Persistent NFS with FSTab

If you want to mount a Samba network file share persistently in linux, you will want to use fstab. With fstab, the share will be remounted when the system boots, so services that depend on the share will be able to function.

Test First!

Before adding the network file share to fstab, test it with mount. For my environment the resulting mount command was:

sudo mount -t cifs //<NFS server>/<NFS path> /mnt/nfs_downloads/ -o username=<username>,password=<password>,uid=$(id -u),gid=$(id -g),context="system_u:object_r:container_file_t:s0"

Notice the context in the options section to provide an SELinux context to the file share.
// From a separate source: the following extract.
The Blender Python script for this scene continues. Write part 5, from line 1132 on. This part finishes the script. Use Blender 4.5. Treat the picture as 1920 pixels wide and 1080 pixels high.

This will be important to you in Fedora, Centos, RHEL or any other environment using SELinux. In my case, the files here needed to be accessed by a containerized application, so I set the container_file_t context.

Finally, with a working mount, unmount the share:

sudo umount /mnt/nfs_downloads

Configure fstab

Configuring fstab to correspond to the above mount, we add a line to /etc/fstab which looks like the following:

//<NFS server>/<NFS path> /mnt/nfs_downloads/ cifs username=<username>,password=<password>,uid=<uid number>,gid=<gid number>,context="system_u:object_r:container_file_t:s0" 0 0

Notice that uid and gid have been changed from $(id -u) and $(id -g) to the numbers corresponding to a user directly. This is because fstab is not running in your interactive shell but at startup, and the uid and gid will not yet be set to the expected values. Reload fstab

Reloading fstab can be done by restarting the machine. However, this is not always convenient. Alternatively you can reload fstab using mount -a:

sudo mount -av

In conclusion

You now have a remote network filesystem mounted persistently to the host using fstab. Optionally, you’ve configured the share with an SELinux context that will allow access to a containerized application.